If you have concerns about any of the below scenes, contact Asbestos Surveys CQ Pty Ltd for advice and information relating to your situation.


Asbestos ceilings can be found in many forms including asbestos fibre cement sheet (fibro) and vermiculite spray applied ceilings. The best way to describe vermiculate is that the texture looks like popcorn, a material popularly used for building science labs. Asbestos ceiling tiles were also commonly used and can be a source of concern.


It is key to note that the majority of eaves to all buildings built before 1990 will have asbestos. As a results, this is one of the most commonly tested areas for materials containing asbestos. Eaves built up until that point were commonly built using fibre cement sheeting, otherwise known as fibro.

Electrical Backing Boards

Commonly, asbestos containing materials are found in Electrical Backing Boards. One distinct sign to note (though, is by no means definitive) is a strong smell of bitumen or tar. Although these can be fairly stable composite materials, there is usually asbestos dust within the fuse box due to electricians drilling holes into the board.

Fibre Cement Sheeting

As the most prominently recoginised and common form of Asbestos, fibre cement sheet is often detected as potentially hazardous. It is important to note that true fibre cement sheet is a very hard material. As with all Asbestos Surveys, caution should be applied in determining whether the sheet material is cement or insulating board, as insulating board is a softer material and releases fibres much more readily than the stronger cement counterpart.

Fire Doors

Fire doors can often be make out of asbestos core material within the door, which can then be released into the air when fixing items such as door handles, locks and hinges. Most firedoor cores are visable when observing from the top as a white millboard material, whereas other fire doors may have fibre cement sheeting lining inside the door.
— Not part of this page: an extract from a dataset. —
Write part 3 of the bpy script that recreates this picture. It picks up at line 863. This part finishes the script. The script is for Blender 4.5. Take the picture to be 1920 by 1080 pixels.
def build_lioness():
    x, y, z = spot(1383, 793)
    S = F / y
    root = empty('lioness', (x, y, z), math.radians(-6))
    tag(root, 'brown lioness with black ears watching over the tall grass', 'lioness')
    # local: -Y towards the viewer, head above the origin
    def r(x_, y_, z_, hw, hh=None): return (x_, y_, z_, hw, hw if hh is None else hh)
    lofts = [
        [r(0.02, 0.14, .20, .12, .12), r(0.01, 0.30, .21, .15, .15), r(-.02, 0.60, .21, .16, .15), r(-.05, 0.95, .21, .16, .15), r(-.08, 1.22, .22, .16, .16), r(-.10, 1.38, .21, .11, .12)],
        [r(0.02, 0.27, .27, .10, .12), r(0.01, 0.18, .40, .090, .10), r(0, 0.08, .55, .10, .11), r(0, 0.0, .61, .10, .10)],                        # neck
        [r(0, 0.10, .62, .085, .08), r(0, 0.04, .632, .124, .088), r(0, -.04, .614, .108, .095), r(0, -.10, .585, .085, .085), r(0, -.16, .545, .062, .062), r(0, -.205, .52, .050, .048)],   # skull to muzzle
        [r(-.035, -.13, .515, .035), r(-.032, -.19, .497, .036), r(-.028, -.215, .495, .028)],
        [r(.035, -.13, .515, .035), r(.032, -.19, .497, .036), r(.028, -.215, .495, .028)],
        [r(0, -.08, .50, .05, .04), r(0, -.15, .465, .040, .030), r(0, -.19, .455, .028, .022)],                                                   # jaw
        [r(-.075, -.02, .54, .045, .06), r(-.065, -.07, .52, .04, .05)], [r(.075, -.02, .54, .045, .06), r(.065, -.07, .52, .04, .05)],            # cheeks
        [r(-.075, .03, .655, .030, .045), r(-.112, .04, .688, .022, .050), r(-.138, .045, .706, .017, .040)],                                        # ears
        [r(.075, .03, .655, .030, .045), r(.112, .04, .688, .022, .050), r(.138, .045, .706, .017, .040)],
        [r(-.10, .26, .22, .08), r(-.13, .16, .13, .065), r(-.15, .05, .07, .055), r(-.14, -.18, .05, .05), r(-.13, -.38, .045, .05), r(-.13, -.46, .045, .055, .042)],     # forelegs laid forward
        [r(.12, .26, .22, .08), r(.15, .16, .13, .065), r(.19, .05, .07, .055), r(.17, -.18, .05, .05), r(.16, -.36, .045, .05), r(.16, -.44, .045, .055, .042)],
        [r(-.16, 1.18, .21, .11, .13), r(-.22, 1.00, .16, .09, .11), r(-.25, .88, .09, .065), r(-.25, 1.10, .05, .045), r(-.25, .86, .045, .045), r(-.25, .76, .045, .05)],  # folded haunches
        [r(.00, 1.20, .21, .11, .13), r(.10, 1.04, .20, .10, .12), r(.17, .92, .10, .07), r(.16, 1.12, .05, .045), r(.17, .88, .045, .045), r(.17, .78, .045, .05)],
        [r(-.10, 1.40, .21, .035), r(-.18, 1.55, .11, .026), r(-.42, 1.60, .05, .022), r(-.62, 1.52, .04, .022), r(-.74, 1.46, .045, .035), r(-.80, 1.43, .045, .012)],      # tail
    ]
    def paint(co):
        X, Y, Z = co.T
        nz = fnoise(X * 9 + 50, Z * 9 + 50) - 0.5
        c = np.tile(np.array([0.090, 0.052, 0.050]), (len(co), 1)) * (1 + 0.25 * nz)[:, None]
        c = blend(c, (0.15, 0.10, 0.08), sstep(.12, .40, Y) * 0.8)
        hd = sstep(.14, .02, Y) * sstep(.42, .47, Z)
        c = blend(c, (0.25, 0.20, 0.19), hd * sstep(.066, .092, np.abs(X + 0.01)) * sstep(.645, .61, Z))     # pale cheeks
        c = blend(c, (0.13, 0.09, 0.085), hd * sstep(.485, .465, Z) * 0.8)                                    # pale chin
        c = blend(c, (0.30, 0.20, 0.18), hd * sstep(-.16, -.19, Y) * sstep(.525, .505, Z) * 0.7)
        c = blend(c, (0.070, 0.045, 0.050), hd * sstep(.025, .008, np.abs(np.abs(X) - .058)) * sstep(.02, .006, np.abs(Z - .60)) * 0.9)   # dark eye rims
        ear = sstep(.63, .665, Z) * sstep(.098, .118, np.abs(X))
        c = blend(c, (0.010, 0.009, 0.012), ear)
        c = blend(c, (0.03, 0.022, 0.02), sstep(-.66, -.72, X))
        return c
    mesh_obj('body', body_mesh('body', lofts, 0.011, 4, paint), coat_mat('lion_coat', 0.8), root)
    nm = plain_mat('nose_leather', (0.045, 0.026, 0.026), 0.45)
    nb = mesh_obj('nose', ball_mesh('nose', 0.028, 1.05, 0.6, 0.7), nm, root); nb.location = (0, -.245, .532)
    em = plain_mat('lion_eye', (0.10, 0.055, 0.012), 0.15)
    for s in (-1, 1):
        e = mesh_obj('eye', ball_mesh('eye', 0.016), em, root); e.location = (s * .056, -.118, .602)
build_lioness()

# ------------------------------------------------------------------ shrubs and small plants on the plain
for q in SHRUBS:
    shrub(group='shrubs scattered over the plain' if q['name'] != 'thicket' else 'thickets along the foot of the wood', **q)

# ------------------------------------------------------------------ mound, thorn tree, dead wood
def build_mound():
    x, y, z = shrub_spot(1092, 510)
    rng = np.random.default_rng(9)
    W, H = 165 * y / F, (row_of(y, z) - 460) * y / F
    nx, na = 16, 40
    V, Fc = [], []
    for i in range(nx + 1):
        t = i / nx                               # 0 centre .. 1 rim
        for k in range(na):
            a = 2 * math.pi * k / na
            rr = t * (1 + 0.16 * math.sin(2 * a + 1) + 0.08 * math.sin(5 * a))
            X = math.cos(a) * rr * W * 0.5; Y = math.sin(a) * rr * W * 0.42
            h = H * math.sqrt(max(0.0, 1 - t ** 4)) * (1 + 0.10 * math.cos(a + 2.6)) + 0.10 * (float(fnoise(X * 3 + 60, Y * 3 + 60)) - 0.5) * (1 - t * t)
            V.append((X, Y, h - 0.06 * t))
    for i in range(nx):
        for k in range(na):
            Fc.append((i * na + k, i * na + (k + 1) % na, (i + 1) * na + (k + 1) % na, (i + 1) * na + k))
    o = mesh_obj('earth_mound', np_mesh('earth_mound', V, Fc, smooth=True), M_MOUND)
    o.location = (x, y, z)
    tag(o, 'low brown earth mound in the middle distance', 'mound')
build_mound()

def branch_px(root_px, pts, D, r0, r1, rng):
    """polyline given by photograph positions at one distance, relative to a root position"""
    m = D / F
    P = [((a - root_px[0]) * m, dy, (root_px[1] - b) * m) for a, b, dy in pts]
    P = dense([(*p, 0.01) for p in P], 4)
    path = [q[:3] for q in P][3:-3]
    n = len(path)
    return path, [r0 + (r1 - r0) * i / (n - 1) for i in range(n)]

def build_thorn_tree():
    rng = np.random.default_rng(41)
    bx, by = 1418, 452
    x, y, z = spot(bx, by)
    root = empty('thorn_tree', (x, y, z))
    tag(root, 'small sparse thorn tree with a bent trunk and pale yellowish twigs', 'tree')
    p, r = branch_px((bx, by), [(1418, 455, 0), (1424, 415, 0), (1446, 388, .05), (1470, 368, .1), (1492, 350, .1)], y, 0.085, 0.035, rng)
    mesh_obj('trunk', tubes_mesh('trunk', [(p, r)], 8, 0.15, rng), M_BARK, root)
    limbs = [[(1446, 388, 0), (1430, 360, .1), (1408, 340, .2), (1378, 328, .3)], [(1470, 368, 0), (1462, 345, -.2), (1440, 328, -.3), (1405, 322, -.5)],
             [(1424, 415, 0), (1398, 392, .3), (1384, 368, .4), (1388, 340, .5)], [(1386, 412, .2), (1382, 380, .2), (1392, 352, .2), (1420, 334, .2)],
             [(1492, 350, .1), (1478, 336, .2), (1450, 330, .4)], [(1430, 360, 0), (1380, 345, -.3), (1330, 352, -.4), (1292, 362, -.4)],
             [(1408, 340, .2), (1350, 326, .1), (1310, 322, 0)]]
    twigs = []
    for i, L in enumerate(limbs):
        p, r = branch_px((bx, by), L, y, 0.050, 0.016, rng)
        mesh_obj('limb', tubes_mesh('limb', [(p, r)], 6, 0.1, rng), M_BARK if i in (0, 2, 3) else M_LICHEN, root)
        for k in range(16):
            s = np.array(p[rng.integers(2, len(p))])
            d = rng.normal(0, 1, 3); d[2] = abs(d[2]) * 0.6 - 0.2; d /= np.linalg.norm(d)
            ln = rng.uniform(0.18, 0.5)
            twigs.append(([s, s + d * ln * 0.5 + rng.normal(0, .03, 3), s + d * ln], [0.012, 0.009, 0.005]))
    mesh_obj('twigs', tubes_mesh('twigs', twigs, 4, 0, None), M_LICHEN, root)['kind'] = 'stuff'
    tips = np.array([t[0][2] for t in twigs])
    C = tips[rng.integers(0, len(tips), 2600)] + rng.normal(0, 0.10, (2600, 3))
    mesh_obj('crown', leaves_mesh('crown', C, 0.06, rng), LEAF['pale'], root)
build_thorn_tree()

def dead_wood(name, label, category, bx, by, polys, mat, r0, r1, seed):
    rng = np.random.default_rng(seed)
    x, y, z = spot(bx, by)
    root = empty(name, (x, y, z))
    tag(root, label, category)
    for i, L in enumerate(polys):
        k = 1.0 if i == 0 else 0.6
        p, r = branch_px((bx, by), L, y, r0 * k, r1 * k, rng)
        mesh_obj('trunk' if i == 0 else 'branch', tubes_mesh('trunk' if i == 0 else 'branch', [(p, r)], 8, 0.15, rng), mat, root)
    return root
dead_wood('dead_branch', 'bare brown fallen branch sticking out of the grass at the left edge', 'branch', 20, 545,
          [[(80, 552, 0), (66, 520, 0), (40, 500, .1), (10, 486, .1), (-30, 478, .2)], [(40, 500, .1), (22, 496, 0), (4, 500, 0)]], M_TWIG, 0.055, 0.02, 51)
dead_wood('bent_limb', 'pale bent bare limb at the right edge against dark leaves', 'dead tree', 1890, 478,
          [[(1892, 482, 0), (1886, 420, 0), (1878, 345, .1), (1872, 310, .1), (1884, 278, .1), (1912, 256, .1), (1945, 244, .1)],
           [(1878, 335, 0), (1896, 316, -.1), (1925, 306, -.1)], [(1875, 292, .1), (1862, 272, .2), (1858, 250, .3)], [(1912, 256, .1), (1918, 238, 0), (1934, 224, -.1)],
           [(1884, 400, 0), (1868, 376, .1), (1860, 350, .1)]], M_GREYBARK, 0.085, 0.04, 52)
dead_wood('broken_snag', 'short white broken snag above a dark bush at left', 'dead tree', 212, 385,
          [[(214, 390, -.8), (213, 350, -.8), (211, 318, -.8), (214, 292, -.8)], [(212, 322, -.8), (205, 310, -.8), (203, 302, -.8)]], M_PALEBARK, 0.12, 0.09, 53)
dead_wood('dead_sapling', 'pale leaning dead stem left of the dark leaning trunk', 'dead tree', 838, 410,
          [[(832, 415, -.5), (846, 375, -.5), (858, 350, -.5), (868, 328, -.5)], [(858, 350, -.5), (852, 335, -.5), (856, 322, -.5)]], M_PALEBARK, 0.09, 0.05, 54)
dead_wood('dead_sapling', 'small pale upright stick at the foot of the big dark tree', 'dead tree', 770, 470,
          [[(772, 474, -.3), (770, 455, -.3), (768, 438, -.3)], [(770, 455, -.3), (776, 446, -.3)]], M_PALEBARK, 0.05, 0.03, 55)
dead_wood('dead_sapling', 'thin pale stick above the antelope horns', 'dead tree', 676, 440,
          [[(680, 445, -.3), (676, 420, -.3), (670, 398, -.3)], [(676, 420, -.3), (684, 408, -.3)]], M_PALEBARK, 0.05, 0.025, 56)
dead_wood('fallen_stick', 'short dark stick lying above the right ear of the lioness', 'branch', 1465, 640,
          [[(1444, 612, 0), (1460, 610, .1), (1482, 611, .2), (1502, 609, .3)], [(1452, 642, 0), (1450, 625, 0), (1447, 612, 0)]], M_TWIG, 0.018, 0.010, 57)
There are a variety of different types of flooring material that contain asbestos. The most common include fibre cement sheet and vinyl sheeting. It is common that the asbestos containing floor materials may be hidden by carpet and/or tiles.


Asbestos insulation was commonly used in ceiling and roof cavities for hundreds of Australian homes. The most common occurrence is when Limpet spray has been applied as thermal insulation to fire proof structural beams to buildings. This material however has an extremely high risk of exposure if disturbed.


Asbestos pipes may include but are not limited to: downpipes, asbestos cement water pipes underground, asbestos cement flues (for transporting hot air from boilers). Generally, these types of pipes are made of asbestos cement which provides a hard wearing product.


Asbestos roofs are generally identifiable as they are made from a corrugated moulded product that is usually a fairly stable material. Being a brittle roof variety, there are other significant issues with its structural properties which include the potential of falling through by walking on them.


Asbestos cement sheet and asbestos insulating board are commonly used throughout buildings to increase the fire rating, and hinder the spread of fire. Suspicious walls are a common reason to request an Asbestos Survey.